Political parties in Germany

I spent a few hours on Sunday researching political parties in Germany, and here is what I have come up with so far (apologies for any mistakes or misrepresentations):

CDU (Christian Democratic Union) is a centrist party and the largest in Germany.  The CDU’s President is Angela Merkel and also the current Chancellor of Germany.  The CDU opposes Turkey’s entry into the EU.  Opposes the SPD and die Linke.  The color orange is used in in literature and signage.

Wikipedia: The CDU is Christian-based, applying the principles of Christian Democracy and emphasizes the “Christian understanding of humans and their responsibility toward God.”

Wikipedia:  In practice, Christian democracy is often considered conservative on cultural, social and moral issues (social conservatism) and progressive on fiscal and economic issues. In Europe, where their opponents have traditionally been secularist socialists, Christian democratic parties are moderately conservative overall, whereas in the very different cultural and political environment of Latin America they tend to lean to the left.

Die Linke (Young Left) is a socialist political party and the most left-wing party of the five in the Bundestag.

DKP (German Communist Party) far-left Marxist-Leninist party; Che Guevera pictured on Web site.

MLPD (Marxist-Leninist Workers Party)

The MLPD has a youth organization Rebell with Rebellmagazin photos on Flickr (including Aufkleber stickers that can be ordered).

NPD (National Democratic Party of Germany) is a far-right party with an ethnic nationalist position.  It was founded in 1964 as a successor to the German Reich party and is often labeled as a neo-Nazi organization.  Opposes Turkey’s entry into the EU.  The leader Udo Voight has had meetings with U.S. white nationalist David Duke.

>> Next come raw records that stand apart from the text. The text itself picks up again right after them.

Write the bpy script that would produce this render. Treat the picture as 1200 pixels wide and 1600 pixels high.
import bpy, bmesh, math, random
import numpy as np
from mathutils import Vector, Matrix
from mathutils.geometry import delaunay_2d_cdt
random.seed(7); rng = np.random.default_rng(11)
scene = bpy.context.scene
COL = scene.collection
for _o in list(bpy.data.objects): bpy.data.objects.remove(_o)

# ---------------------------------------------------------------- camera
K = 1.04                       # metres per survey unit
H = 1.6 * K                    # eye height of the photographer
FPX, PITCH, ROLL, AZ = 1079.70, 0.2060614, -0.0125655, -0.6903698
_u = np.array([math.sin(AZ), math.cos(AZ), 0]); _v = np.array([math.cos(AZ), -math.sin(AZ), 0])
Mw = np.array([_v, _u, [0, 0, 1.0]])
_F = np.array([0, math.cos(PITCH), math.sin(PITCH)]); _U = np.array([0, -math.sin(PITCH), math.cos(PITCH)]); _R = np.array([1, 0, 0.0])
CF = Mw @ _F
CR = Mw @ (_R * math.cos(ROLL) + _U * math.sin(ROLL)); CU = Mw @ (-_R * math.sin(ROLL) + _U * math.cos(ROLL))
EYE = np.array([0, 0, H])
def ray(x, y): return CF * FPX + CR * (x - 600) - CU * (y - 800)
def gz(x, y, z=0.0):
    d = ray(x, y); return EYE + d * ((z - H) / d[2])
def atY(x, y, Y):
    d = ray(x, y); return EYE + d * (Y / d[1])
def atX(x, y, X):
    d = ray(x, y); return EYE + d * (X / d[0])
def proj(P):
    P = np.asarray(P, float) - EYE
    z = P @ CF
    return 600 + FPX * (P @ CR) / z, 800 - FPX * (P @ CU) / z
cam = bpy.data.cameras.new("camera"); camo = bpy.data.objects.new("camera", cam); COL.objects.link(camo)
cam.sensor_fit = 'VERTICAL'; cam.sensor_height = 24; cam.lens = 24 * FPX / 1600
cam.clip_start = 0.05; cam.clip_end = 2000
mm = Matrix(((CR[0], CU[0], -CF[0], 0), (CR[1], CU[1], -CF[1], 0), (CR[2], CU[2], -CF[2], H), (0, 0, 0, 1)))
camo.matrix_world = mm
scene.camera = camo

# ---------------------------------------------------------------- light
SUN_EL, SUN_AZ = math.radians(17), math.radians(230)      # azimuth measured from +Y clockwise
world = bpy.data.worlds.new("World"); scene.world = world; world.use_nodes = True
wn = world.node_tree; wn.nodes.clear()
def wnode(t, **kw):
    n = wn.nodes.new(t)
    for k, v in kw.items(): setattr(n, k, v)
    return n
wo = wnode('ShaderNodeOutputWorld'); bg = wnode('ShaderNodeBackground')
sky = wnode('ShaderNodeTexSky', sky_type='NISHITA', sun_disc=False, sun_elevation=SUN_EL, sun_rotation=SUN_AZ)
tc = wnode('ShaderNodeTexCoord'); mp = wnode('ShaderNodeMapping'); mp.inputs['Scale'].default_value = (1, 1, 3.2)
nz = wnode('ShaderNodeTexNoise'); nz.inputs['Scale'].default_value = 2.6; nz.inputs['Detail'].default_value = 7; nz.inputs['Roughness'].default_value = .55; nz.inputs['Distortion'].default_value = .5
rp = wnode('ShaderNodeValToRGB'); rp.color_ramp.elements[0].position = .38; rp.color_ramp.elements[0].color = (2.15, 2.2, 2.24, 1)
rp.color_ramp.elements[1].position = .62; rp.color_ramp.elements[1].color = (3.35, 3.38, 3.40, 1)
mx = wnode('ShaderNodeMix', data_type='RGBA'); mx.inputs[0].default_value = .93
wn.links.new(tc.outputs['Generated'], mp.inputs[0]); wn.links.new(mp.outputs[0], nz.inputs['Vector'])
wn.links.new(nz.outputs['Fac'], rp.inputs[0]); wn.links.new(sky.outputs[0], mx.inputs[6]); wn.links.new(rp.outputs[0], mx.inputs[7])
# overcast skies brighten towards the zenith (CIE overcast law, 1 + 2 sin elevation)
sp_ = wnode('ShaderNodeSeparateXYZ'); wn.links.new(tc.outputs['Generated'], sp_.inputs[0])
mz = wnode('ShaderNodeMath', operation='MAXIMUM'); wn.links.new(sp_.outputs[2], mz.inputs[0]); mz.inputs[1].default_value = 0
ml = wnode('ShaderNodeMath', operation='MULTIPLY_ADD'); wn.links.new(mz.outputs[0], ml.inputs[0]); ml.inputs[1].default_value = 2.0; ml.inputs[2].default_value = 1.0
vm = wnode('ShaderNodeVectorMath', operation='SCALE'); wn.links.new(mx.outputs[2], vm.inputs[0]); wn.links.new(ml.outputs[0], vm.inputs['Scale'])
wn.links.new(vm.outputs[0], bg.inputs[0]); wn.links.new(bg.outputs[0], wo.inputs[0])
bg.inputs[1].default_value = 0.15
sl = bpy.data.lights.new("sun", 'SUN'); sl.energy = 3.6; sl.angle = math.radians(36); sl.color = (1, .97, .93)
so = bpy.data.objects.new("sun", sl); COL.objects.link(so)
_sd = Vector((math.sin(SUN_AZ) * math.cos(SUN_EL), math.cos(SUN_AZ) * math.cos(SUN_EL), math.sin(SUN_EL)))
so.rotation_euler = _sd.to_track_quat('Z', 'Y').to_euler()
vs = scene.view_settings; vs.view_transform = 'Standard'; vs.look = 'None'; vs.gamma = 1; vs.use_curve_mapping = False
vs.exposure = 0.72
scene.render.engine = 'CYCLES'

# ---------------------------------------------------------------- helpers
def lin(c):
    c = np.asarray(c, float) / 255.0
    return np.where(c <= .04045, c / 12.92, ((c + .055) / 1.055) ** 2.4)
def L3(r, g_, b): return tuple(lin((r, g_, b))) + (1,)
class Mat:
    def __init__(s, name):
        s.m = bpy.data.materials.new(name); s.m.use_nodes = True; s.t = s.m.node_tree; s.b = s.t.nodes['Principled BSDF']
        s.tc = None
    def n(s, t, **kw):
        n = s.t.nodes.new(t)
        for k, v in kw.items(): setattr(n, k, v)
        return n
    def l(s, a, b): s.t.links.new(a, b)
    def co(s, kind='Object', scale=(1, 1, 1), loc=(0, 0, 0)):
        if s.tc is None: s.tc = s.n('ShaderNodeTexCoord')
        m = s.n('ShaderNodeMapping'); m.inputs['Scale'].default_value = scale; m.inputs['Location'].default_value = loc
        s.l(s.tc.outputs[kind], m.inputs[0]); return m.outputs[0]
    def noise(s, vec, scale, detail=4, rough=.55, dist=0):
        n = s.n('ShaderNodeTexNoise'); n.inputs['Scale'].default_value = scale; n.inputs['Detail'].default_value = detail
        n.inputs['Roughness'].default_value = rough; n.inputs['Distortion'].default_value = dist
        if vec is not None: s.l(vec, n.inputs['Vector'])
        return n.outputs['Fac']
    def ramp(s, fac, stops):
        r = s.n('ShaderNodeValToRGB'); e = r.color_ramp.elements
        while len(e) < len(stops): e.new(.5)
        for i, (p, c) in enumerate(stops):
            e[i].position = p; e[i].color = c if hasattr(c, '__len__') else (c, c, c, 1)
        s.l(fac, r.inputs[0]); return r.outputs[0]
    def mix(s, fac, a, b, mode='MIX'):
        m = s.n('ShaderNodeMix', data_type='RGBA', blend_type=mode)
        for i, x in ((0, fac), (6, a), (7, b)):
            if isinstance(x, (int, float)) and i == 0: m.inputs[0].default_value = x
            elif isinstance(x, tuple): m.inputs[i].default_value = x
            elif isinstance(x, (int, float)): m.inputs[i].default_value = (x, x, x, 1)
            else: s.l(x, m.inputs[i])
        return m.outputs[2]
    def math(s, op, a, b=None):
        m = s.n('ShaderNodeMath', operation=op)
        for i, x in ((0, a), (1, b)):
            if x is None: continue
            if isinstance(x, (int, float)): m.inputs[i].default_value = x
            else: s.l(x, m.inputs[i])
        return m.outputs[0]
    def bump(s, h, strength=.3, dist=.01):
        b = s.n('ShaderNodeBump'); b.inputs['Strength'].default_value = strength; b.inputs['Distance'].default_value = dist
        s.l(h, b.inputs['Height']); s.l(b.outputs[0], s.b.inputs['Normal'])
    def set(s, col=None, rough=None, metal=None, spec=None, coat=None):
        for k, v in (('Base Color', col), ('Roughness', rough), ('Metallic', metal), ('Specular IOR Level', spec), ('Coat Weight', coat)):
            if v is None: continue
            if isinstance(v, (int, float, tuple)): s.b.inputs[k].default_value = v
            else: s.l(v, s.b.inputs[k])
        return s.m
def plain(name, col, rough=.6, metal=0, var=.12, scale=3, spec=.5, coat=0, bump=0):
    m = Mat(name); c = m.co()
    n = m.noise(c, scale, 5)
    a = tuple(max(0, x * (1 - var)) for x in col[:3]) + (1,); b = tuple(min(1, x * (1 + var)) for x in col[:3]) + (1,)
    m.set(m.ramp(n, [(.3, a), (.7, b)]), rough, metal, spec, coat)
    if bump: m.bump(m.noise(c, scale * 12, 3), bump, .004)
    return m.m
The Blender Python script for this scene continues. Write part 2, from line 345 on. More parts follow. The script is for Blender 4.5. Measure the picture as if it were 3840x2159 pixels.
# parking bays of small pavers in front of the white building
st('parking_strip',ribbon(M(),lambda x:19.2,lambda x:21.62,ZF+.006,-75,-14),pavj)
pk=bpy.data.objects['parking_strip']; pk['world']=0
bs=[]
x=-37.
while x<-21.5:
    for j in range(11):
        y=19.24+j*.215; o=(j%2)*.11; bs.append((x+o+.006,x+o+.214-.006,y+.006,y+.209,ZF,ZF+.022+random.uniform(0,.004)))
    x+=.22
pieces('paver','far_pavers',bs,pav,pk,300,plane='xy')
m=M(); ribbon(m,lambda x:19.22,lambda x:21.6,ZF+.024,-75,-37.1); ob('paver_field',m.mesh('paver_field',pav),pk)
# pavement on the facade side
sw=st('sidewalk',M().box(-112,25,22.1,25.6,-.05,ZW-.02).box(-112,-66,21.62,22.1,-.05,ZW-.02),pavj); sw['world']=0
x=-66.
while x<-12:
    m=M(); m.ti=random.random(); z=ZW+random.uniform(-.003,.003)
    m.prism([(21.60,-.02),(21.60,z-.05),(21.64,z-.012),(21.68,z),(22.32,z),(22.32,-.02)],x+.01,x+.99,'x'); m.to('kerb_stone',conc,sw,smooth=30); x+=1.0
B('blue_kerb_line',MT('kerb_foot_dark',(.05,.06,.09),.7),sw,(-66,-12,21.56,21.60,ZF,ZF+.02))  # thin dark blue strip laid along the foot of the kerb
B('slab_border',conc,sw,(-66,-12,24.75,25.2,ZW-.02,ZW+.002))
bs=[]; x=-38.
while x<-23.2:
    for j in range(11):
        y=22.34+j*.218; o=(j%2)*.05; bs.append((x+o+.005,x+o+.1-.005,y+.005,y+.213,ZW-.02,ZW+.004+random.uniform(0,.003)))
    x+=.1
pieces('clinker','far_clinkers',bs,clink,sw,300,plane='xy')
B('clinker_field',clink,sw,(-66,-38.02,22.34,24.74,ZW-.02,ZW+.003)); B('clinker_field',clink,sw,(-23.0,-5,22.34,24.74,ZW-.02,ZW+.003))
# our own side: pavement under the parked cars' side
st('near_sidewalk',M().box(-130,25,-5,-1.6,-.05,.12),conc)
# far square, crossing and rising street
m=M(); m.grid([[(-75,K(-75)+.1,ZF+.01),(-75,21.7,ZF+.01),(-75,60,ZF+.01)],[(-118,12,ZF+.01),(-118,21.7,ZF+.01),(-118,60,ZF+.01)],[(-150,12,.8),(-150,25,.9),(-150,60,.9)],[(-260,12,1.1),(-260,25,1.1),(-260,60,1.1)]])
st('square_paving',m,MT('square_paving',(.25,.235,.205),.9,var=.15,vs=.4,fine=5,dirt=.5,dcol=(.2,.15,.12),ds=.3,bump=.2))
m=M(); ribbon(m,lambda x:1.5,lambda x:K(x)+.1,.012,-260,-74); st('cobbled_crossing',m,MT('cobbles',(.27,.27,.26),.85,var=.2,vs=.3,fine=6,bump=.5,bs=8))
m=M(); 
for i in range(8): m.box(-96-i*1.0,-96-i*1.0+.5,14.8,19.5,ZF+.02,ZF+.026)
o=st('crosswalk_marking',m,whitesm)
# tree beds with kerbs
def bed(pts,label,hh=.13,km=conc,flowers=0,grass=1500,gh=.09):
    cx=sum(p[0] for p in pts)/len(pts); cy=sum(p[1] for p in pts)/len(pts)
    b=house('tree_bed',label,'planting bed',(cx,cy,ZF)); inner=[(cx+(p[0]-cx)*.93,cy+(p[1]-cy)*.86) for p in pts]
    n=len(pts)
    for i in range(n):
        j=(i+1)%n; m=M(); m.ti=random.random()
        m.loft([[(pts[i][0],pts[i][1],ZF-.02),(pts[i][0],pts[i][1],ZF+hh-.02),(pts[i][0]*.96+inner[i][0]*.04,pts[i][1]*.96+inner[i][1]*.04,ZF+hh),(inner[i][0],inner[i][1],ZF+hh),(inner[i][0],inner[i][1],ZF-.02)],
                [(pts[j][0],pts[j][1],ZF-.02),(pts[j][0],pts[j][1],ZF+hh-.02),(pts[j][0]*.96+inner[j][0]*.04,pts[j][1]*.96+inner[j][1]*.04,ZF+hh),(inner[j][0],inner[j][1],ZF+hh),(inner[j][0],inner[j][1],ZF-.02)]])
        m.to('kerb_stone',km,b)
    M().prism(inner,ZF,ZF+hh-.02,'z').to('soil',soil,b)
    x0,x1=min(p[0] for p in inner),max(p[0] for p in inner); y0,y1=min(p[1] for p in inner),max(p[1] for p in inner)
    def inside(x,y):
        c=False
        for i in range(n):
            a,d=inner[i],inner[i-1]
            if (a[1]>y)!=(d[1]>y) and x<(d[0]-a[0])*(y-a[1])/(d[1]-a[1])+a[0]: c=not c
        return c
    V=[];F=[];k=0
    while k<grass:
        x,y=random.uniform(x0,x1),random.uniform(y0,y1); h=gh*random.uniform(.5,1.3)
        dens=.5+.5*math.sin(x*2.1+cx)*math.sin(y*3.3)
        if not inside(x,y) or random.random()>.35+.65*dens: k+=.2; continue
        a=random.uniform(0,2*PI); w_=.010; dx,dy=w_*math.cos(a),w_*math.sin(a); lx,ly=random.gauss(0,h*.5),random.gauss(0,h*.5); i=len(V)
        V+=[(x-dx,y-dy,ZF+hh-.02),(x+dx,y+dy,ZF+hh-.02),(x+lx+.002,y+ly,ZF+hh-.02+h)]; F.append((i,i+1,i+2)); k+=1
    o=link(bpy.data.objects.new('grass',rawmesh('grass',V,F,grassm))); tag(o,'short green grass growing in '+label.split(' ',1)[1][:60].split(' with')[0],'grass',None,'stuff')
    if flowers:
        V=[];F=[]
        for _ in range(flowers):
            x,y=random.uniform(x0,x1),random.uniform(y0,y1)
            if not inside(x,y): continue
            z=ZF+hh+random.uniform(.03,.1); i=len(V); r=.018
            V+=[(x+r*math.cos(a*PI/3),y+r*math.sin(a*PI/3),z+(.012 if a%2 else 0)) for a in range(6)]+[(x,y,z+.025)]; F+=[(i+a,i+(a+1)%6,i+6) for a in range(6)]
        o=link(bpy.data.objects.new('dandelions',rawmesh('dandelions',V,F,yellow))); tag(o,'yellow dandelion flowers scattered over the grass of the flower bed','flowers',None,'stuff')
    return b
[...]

PDS – former leftist Party of Democratic Socialism (1989-2007) merged to form die Linke in 2007.

SPD – the center-left Social Democratic Party of Germany, the oldest in Germany; according to the party platform, freedom, justice, and social solidarity, form the basis of social democracy.

***All of this work only to see by chance today that der Spiegel has a quite useful summary of political parties (QUITE!, tho dated September 25, 2009).  I’m not sure why the NPD wasn’t listed among the parties in their article – need to look into.

Of all parties, SPD and die Linke stickers abound, and in some cases the two are joined in various stickers (need to look into that, too); to a lesser extent, I find stickers from the MLPD and a few from DKP.  Far-right NPD stickers are quite rare on the streets of Berlin.  When I do come across one, it’s usually torn or gouged like this one.